What is Maximal Extractable Value (MEV)? And why it matters
What is Maximal Extractable Value (MEV)?
Maximal Extractable Value (MEV) refers to the maximum profit that blockchain validators, miners, or searchers can extract by reordering, inserting, or censoring transactions in a block. MEV is especially common in Ethereum and other smart contract platforms, where block producers have control over transaction sequencing.
Originally known as Miner Extractable Value, the term changed after Ethereum transitioned to Proof of Stake (PoS) since validators, not miners, now influence transaction order.
How MEV works
MEV happens because block producers have control over the order of transactions in a block. This allows them to:
- Front-run transactions: Detect a pending trade and place their own transaction first to profit.
- Back-run transactions: Execute a trade immediately after a large transaction to capitalize on price movements.
- Sandwich attacks: Place one transaction before and another after a large trade to manipulate asset prices.
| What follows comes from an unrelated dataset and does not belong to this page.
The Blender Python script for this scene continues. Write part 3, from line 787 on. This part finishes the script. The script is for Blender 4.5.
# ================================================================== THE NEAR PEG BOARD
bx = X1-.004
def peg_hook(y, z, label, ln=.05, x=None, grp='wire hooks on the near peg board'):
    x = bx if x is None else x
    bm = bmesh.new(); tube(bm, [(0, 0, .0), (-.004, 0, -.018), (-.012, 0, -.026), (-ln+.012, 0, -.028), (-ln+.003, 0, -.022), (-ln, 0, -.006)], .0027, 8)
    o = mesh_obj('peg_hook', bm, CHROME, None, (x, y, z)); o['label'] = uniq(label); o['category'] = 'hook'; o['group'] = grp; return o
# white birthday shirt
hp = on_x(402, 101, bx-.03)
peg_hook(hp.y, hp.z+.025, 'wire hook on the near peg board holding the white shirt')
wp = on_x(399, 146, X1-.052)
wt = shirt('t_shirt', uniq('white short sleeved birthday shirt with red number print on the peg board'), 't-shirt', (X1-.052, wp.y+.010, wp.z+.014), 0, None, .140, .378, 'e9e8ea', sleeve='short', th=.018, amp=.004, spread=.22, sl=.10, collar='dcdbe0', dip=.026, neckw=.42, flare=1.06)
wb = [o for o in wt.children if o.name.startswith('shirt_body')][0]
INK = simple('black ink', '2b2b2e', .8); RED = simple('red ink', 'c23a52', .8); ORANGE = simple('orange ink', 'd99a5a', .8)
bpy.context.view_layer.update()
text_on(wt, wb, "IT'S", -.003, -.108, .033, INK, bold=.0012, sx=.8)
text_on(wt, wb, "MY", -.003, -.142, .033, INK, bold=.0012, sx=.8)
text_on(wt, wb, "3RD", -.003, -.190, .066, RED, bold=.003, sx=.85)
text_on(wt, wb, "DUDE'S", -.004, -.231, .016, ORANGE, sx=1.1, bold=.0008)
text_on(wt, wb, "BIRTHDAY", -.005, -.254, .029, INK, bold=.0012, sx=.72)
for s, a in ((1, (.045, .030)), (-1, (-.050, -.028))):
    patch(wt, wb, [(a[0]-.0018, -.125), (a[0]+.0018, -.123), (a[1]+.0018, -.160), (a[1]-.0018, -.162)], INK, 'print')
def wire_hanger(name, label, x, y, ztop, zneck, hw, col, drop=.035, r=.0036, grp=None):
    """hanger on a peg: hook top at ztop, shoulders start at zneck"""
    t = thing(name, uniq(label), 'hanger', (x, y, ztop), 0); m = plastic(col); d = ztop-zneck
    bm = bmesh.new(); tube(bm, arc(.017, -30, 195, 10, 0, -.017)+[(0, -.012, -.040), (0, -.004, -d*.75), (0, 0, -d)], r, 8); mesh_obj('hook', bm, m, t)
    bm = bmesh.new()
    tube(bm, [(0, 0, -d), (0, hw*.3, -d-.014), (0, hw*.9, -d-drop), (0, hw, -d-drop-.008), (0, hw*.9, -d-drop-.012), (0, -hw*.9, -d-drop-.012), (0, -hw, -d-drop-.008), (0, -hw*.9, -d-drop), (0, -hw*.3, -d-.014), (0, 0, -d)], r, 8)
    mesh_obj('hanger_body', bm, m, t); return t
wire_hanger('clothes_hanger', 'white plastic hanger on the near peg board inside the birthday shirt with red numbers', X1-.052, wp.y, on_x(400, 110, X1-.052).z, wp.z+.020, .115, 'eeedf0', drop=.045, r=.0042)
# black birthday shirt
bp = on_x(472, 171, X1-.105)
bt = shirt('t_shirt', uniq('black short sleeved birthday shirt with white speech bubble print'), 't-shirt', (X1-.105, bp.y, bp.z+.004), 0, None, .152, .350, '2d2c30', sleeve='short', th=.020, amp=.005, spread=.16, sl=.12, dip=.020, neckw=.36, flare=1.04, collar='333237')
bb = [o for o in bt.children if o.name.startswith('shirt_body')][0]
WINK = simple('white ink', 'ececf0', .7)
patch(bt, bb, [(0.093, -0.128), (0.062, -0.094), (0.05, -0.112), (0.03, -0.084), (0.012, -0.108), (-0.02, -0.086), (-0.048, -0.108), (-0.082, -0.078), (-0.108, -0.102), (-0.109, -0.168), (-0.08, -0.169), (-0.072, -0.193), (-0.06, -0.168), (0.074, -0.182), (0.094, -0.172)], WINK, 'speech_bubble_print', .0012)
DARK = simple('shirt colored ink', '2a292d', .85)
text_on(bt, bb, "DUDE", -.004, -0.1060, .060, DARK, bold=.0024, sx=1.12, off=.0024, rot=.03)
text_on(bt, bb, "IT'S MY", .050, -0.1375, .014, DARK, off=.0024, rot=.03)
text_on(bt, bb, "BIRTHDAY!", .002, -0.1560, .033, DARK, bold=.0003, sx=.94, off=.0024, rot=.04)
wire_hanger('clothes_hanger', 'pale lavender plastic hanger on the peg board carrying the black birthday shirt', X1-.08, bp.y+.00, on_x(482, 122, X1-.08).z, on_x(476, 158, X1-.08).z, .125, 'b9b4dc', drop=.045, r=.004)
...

- Liquidation hunting: Force the liquidation of over-leveraged positions in DeFi protocols.
Example of MEV in action (front-running a trade)
- A trader submits a large buy order for ETH on Uniswap.
- A validator sees the pending transaction in the mempool before it is confirmed.
- The validator places a buy order first, increasing ETH's price.
- The trader's transaction executes at a higher price than expected.
- The validator sells ETH at a profit, taking advantage of the trader's purchase.
This increases costs for regular users and creates an unfair market environment.
Types of MEV strategies
| MEV Type | Description | Example |
|---|---|---|
| Front-running | Placing a transaction before another to gain an advantage | Buying ETH before a large Uniswap trade |
| Back-running | Placing a transaction right after a profitable trade | Arbitraging price differences between DEXs |
| Sandwich attack | Buying before and selling after a large trade to manipulate prices | Exploiting slippage on automated market makers (AMMs) |
| Liquidation hunting | Triggering forced liquidations in lending protocols | Liquidating over-leveraged traders on Aave or MakerDAO |
MEV is most common on Ethereum and EVM-compatible blockchains, but similar extraction strategies exist on Solana, Binance Smart Chain, and Avalanche.
MEV in Proof of Work vs. Proof of Stake
| Factor | Proof of Work (PoW) | Proof of Stake (PoS) |
|---|---|---|
| Who Extracts MEV? | Miners | Validators |
| Transaction Ordering Control | Based on mining power | Based on stake weight |
| MEV Resistance | Low | Higher with MEV auctions (PBS, MEV-Boost) |
Ethereum's transition to Proof of Stake (Ethereum 2.0) introduced MEV mitigation tools like MEV-Boost and Proposer-Builder Separation (PBS) to reduce manipulation by validators.
Why MEV matters
Benefits
- Creates arbitrage opportunities: MEV searchers help balance prices across decentralized exchanges (DEXs).
- Increases DeFi liquidity: Some MEV strategies enhance liquidity in lending and trading protocols.
Risks
- Harms regular users: Front-running and sandwich attacks increase transaction costs and worsen trade execution.
- Raises gas fees: MEV bots bid aggressively for block space, making transactions more expensive during peak times.
- Reduces fairness: Transaction manipulation gives unfair advantages to insiders over regular traders.
MEV remains a controversial topic in DeFi because it benefits arbitrageurs but hurts regular users by increasing slippage and costs.
How to reduce MEV risks
- Use private transaction relayers: Tools like Flashbots Protect and Eden Network prevent transactions from being publicly visible before execution.
- Adjust slippage tolerance: Lower slippage settings in decentralized exchanges (DEXs) reduce exposure to sandwich attacks.
- Use MEV-protected platforms: Some protocols integrate MEV-resistant features, such as CowSwap and Balancer.
- Avoid trading during high MEV activity: Transactions in volatile market conditions are more vulnerable to MEV exploitation.